De toute façon, le principe d’un manuel pour les snobs porte en lui-même une contradiction. Dès que les règles du snobisme sont écrites, compilées et diffusées, elles ne sont plus les règles du snobisme, mais un nouvel objet de mépris.

Bref, il y a beaucoup à redire à ce livre, et il est fait précisément pour cela. Pour que les vrais snobs s’en délectent, pour qu’ils se moquent d’eux-mêmes, ou bien des autres, si d’aventure ils n’ont pas compris que c’est à eux que s’en prennent gentiment David Kamp et Steven Daly. L’objectif essentiel du Rock Snob’s Dictionary, c’est de faire rire, surtout à cette époque où, après avoir été cantonné à quelques collectionneurs fous, le snobisme rock est devenu un phénomène répandu, rééditions à tout va, magazines spécialisés et Internet aidant.

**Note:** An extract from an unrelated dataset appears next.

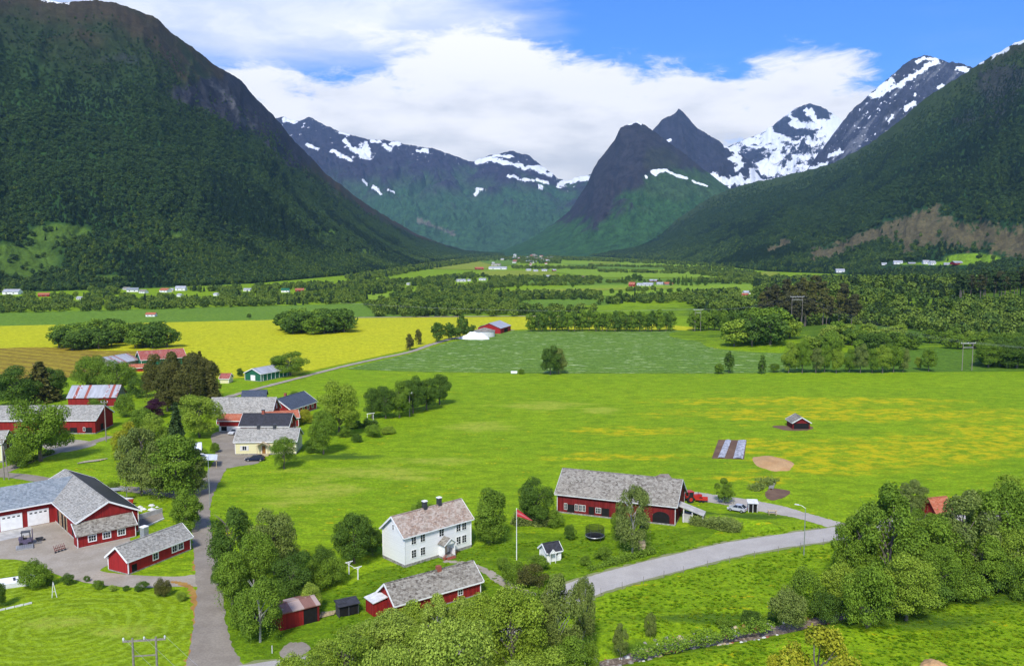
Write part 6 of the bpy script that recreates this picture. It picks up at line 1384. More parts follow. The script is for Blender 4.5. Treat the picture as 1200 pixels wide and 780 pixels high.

Les auteurs moquent donc ces pédants qui appelleront Bob Dylan "Zimmy". Ils traquent le faux snob qui confondra Townes Van Zandt avec Steven Van Zandt ou Ronnie Van Zant. Ils tournent en dérision leurs idoles, via quelques définitions pleines d’ironies et de tendres vacheries, agrémentées de citations snobs typiques. Ils entrecoupent leurs articles de listes amusantes, comme celle où sont classés tous ceux qui ont pu prétendre légitimement au titre de cinquième Beatle.

Mais en même temps que de rire du snobisme, les auteurs, eux-mêmes snobs assumés, sont loin d'y renoncer. Et donc, avec assurance, ils s’emploient à redéfinir les limites du bon goût, à séparer le bon grain de l’ivraie, à distribuer bons ou mauvais points, à distinguer les artistes dont la cote est fondée de ceux qui ne sont appréciés que par pure distinction bourdieusienne.

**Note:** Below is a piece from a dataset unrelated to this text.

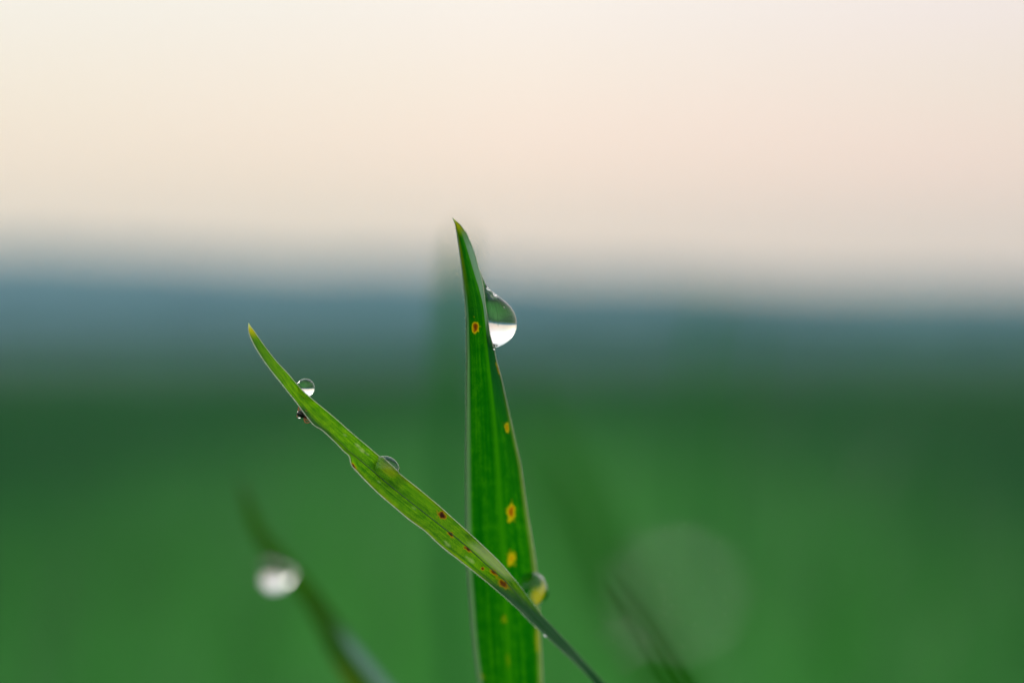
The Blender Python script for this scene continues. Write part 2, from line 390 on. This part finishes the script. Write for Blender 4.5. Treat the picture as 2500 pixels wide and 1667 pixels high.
def build_leaf(name, st, mat, nlen, nacross, spots=(), yellow_fn=None, arch=0.0, mat_margin=None,
               margin_r=0.00007, mat_rib=None, rib_r=0.0, rib_range=(0, 1), rib_off=-0.0001, teeth=None, wobble=0.0,
               blend_rib=0.05, margin_fade=None):
    """st rows: Lx,Ly,Mx,My,Rx,Ry (photo px), yL,yM,yR (mm behind focus)"""
    st = np.asarray(st, float)
    order = st[:, [2, 3, 0, 1, 4, 5, 6, 7, 8]]
    dist = np.r_[0, np.cumsum(np.hypot(np.diff(order[:, 0]), np.diff(order[:, 1])))]
    # dense samples where the photograph shows the leaf, sparse below the frame
    vis = dist[np.searchsorted(order[:, 1], 1720)] if order[-1, 1] > 1720 else dist[-1]
    ts = np.linspace(0, vis, nlen)
    if dist[-1] > vis: ts = np.r_[ts, np.linspace(vis, dist[-1], 60)[1:]]
    S, ts = catmull(order, ts)
    half = nacross//2
    verts, uvs = [], []; rows = len(S); cols = 2*half+1
    A = {k: [] for k in ('spot', 'yellow', 'rib', 'pale', 'painted_sheen', 'under')}
    Ledge, Redge, Mid = [], [], []
    tot = ts[-1]
    for i, s in enumerate(S):
        Mx, My, Lx, Ly, Rx, Ry, yL, yM, yR = s
        for j in range(cols):
            c = (j-half)/half
            a = abs(c); e = (Lx, Ly, yL) if c < 0 else (Rx, Ry, yR)
            px = Mx + (e[0]-Mx)*a; py = My + (e[1]-My)*a
            y = yM + (e[2]-yM)*a + arch*math.sin(math.pi*a)*min(1, math.hypot(e[0]-Mx, e[1]-My)/30)
            if wobble:
                y += wobble*noise.noise(Vector((ts[i]*0.012, c*1.3, 5.0)))
            p = at(px, py, y*0.001)
            verts.append(p); uvs.append((ts[i]/1000.0, c*0.5+0.5))
            sp = 0.0
            for (sx, sy, ra, rb, ang, amp) in spots:
                dx, dy = px-sx, py-sy
                if abs(dx) > 40 or abs(dy) > 60: continue
                ca, sa = math.cos(ang), math.sin(ang)
                u = (dx*ca+dy*sa)/ra; v = (-dx*sa+dy*ca)/rb
                q = math.sqrt(u*u+v*v)*(1+0.55*noise.noise(Vector((px*0.13, py*0.09, 1)))+0.25*noise.noise(Vector((px*0.4, py*0.12, 8))))
                sp = max(sp, amp*(1-smooth01((q-0.15)/0.95)))
            A['spot'].append(sp)
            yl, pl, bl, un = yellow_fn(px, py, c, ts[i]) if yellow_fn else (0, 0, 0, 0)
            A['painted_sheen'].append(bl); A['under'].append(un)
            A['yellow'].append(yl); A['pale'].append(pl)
            A['rib'].append(max(0, 1-a/blend_rib) if blend_rib else 0)
        Ledge.append(verts[i*cols]); Redge.append(verts[i*cols+cols-1]); Mid.append(verts[i*cols+half])
    faces = [(i*cols+j, i*cols+j+1, (i+1)*cols+j+1, (i+1)*cols+j) for i in range(rows-1) for j in range(cols-1)]
    origin = Vector(Mid[-1])
    root = mesh_obj(name, verts, faces, mat, uvs=uvs, attr=A, origin=origin)
    if mat_margin:
        for k, edge in enumerate((Ledge, Redge)):
            mv, mf = [], []
            mr_ = [margin_r*(1.0 if k == 0 else 0.8)*(0.35+0.65*smooth01(i/25.0)) * (1+0.35*noise.noise(Vector((i*0.35, k, 0)))+0.35*noise.noise(Vector((i*0.05, k, 4)))) for i in range(len(edge))]
            if margin_fade: mr_ = [r_*(1-0.75*smooth01((s_[1]-margin_fade)/80)) for r_, s_ in zip(mr_, S)]
            tube(mv, mf, edge, mr_, 6)
            mesh_obj('margin', mv, mf, mat_margin[k], parent=root)
    if mat_rib:
        i0, i1 = int(rib_range[0]*nlen), int(rib_range[1]*nlen)
        pts = [Vector(p)+Vector((0, rib_off, 0)) for p in Mid[i0:i1]]
        mv, mf = [], []
        nn = len(pts)
        tube(mv, mf, pts, [rib_r*min(1, 0.15+3*i/nn, 0.15+6*(nn-i)/nn) for i in range(nn)], 8)
        mesh_obj('midrib', mv, mf, mat_rib, parent=root)
    if teeth:
        hv, hf = [], []
        for (edge, opp, step, ln, i0, i1, prob) in ((Ledge, Mid, *teeth[0]), (Redge, Mid, *teeth[1])):
            acc = 0
            for i in range(max(1, i0), min(i1, len(edge)-1)):
                a, b = Vector(edge[i-1]), Vector(edge[i])
                acc += (b-a).length
                if acc < step*(0.7+0.6*random.random()): continue
                acc = 0
                if random.random() > prob: continue
                t = (b-a).normalized(); o = (b-Vector(opp[i])); o = (o - t*o.dot(t))
                if o.length < 1e-7: continue
                o.normalize()
                L = ln*(0.6+0.8*random.random())
                tip = b + o*L*0.75 - t*L*0.75 + Vector((0, random.uniform(-.3, .3)*L, 0))
                tube(hv, hf, [b, b.lerp(tip, .5)+o*L*0.06, tip], [0.000032, 0.000022, 0.000004], 4)
        if hv:
            hr = mesh_obj('edge_hairs', hv, hf, M_hair, parent=root); tag(hr, kind='stuff')
    return root, S, Ledge, Redge, Mid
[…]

Il y a même une liste pour cela, destinée tout entière à séparer les vrais des faux artistes maudits. Et c’est là, bien sûr, que commence la polémique.

Que l’on écrive, par exemple, la chose suivante à propos de My Bloody Valentine…

… heralded in the mid-eighties as a groundbreaking amalgam of noise, melody, and psychedelia – despite offering a rather ordinary if occasionally pleasing indie drone-pop sound. (p. 76)

... et c’est rien de moins que savoureux, voire tellement juste. Mais que l’on classe Scott Walker parmi les usurpateurs favoris des snobs, ah ça non, on s'insurge !

Ce livre, donc, n’aidera pas les apprentis snobs. Connaître ces références par cœur, reprendre tels quels ses jugements de valeur, s’avérera risqué et périlleux. Le snobisme ne fonctionne qu’au terme d’un long apprentissage, qu’il faut sans cesse entretenir. Cependant, parce qu’il est conçu pour que jouissent et pouffent de contentement ceux qui ont déjà un parcours éprouvé en la matière, le Rock Snob’s Dictionary, lors de sa prochaine édition, pourra s’auto-citer sans peine dans l’une de ses listes, celle des "Livres que Tout Snob Doit Prétendre Avoir Lu".